- _Given exercise_
The records that follow need to be output exactly as they are.
---------- Provided data ----------
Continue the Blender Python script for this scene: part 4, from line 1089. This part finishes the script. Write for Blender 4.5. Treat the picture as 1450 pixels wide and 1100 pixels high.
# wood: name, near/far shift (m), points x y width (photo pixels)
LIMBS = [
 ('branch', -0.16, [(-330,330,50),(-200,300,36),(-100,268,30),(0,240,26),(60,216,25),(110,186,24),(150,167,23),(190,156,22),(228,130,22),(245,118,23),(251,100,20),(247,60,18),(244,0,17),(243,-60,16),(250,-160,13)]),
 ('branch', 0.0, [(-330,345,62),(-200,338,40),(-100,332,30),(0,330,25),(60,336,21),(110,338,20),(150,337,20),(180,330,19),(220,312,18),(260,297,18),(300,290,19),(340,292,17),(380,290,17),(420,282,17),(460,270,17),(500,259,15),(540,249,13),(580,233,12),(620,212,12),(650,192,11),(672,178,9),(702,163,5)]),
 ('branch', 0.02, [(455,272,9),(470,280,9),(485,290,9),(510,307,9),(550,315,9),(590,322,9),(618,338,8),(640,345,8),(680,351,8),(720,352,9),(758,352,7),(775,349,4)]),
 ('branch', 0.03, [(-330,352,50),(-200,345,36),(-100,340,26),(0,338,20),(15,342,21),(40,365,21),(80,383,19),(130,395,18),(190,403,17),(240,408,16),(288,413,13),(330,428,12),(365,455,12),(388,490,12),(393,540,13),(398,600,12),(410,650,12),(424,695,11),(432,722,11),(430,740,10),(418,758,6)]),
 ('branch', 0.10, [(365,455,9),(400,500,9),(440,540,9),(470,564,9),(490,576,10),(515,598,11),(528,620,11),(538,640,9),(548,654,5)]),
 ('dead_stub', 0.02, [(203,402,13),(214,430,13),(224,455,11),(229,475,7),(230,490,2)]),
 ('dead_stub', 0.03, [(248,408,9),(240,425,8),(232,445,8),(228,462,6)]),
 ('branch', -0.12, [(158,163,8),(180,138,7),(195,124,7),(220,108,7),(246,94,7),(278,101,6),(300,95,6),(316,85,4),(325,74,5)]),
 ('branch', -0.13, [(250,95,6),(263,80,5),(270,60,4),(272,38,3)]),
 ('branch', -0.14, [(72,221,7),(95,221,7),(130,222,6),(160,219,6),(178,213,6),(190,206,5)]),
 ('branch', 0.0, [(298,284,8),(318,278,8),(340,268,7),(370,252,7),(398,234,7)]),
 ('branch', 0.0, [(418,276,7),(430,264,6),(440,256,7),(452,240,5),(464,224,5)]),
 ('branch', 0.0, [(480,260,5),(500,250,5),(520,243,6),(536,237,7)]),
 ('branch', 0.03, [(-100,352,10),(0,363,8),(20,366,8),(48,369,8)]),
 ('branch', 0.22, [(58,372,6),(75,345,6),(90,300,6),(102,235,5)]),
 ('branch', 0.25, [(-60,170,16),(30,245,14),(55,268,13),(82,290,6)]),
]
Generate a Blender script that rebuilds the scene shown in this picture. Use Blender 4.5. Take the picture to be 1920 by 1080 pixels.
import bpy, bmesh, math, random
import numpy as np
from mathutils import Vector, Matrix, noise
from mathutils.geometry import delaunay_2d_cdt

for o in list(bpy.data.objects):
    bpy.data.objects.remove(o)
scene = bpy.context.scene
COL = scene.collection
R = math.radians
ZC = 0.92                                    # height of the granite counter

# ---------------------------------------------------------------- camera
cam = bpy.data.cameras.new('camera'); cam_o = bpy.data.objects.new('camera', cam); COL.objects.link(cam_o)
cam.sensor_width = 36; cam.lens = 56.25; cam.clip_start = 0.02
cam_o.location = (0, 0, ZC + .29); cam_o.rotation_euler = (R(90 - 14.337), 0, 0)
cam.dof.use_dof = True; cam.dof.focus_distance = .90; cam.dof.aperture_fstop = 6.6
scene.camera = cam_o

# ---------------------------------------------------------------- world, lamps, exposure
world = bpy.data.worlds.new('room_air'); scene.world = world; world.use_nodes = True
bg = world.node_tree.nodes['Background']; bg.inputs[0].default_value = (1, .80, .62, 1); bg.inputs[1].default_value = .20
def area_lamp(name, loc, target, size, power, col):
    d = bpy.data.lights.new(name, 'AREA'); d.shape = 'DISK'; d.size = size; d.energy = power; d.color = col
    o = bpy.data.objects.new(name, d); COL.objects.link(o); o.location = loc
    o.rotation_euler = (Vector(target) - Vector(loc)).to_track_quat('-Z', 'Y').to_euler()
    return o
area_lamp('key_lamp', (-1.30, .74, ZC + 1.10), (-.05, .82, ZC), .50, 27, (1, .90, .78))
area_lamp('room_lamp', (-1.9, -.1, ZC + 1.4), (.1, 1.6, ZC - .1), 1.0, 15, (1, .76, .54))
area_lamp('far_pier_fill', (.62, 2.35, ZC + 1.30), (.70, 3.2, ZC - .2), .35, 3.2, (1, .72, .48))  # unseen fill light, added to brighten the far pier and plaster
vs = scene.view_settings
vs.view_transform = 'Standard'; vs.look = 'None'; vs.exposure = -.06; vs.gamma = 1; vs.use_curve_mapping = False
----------
- _Output for this exercise_
Continue the Blender Python script for this scene: part 4, from line 1089. This part finishes the script. Write for Blender 4.5. Treat the picture as 1450 pixels wide and 1100 pixels high.
# wood: name, near/far shift (m), points x y width (photo pixels)
LIMBS = [
 ('branch', -0.16, [(-330,330,50),(-200,300,36),(-100,268,30),(0,240,26),(60,216,25),(110,186,24),(150,167,23),(190,156,22),(228,130,22),(245,118,23),(251,100,20),(247,60,18),(244,0,17),(243,-60,16),(250,-160,13)]),
 ('branch', 0.0, [(-330,345,62),(-200,338,40),(-100,332,30),(0,330,25),(60,336,21),(110,338,20),(150,337,20),(180,330,19),(220,312,18),(260,297,18),(300,290,19),(340,292,17),(380,290,17),(420,282,17),(460,270,17),(500,259,15),(540,249,13),(580,233,12),(620,212,12),(650,192,11),(672,178,9),(702,163,5)]),
 ('branch', 0.02, [(455,272,9),(470,280,9),(485,290,9),(510,307,9),(550,315,9),(590,322,9),(618,338,8),(640,345,8),(680,351,8),(720,352,9),(758,352,7),(775,349,4)]),
 ('branch', 0.03, [(-330,352,50),(-200,345,36),(-100,340,26),(0,338,20),(15,342,21),(40,365,21),(80,383,19),(130,395,18),(190,403,17),(240,408,16),(288,413,13),(330,428,12),(365,455,12),(388,490,12),(393,540,13),(398,600,12),(410,650,12),(424,695,11),(432,722,11),(430,740,10),(418,758,6)]),
 ('branch', 0.10, [(365,455,9),(400,500,9),(440,540,9),(470,564,9),(490,576,10),(515,598,11),(528,620,11),(538,640,9),(548,654,5)]),
 ('dead_stub', 0.02, [(203,402,13),(214,430,13),(224,455,11),(229,475,7),(230,490,2)]),
 ('dead_stub', 0.03, [(248,408,9),(240,425,8),(232,445,8),(228,462,6)]),
 ('branch', -0.12, [(158,163,8),(180,138,7),(195,124,7),(220,108,7),(246,94,7),(278,101,6),(300,95,6),(316,85,4),(325,74,5)]),
 ('branch', -0.13, [(250,95,6),(263,80,5),(270,60,4),(272,38,3)]),
 ('branch', -0.14, [(72,221,7),(95,221,7),(130,222,6),(160,219,6),(178,213,6),(190,206,5)]),
 ('branch', 0.0, [(298,284,8),(318,278,8),(340,268,7),(370,252,7),(398,234,7)]),
 ('branch', 0.0, [(418,276,7),(430,264,6),(440,256,7),(452,240,5),(464,224,5)]),
 ('branch', 0.0, [(480,260,5),(500,250,5),(520,243,6),(536,237,7)]),
 ('branch', 0.03, [(-100,352,10),(0,363,8),(20,366,8),(48,369,8)]),
 ('branch', 0.22, [(58,372,6),(75,345,6),(90,300,6),(102,235,5)]),
 ('branch', 0.25, [(-60,170,16),(30,245,14),(55,268,13),(82,290,6)]),
]
Generate a Blender script that rebuilds the scene shown in this picture. Use Blender 4.5. Take the picture to be 1920 by 1080 pixels.
import bpy, bmesh, math, random
import numpy as np
from mathutils import Vector, Matrix, noise
from mathutils.geometry import delaunay_2d_cdt

for o in list(bpy.data.objects):
    bpy.data.objects.remove(o)
scene = bpy.context.scene
COL = scene.collection
R = math.radians
ZC = 0.92                                    # height of the granite counter

# ---------------------------------------------------------------- camera
cam = bpy.data.cameras.new('camera'); cam_o = bpy.data.objects.new('camera', cam); COL.objects.link(cam_o)
cam.sensor_width = 36; cam.lens = 56.25; cam.clip_start = 0.02
cam_o.location = (0, 0, ZC + .29); cam_o.rotation_euler = (R(90 - 14.337), 0, 0)
cam.dof.use_dof = True; cam.dof.focus_distance = .90; cam.dof.aperture_fstop = 6.6
scene.camera = cam_o

# ---------------------------------------------------------------- world, lamps, exposure
world = bpy.data.worlds.new('room_air'); scene.world = world; world.use_nodes = True
bg = world.node_tree.nodes['Background']; bg.inputs[0].default_value = (1, .80, .62, 1); bg.inputs[1].default_value = .20
def area_lamp(name, loc, target, size, power, col):
    d = bpy.data.lights.new(name, 'AREA'); d.shape = 'DISK'; d.size = size; d.energy = power; d.color = col
    o = bpy.data.objects.new(name, d); COL.objects.link(o); o.location = loc
    o.rotation_euler = (Vector(target) - Vector(loc)).to_track_quat('-Z', 'Y').to_euler()
    return o
area_lamp('key_lamp', (-1.30, .74, ZC + 1.10), (-.05, .82, ZC), .50, 27, (1, .90, .78))
area_lamp('room_lamp', (-1.9, -.1, ZC + 1.4), (.1, 1.6, ZC - .1), 1.0, 15, (1, .76, .54))
area_lamp('far_pier_fill', (.62, 2.35, ZC + 1.30), (.70, 3.2, ZC - .2), .35, 3.2, (1, .72, .48))  # unseen fill light, added to brighten the far pier and plaster
vs = scene.view_settings
vs.view_transform = 'Standard'; vs.look = 'None'; vs.exposure = -.06; vs.gamma = 1; vs.use_curve_mapping = False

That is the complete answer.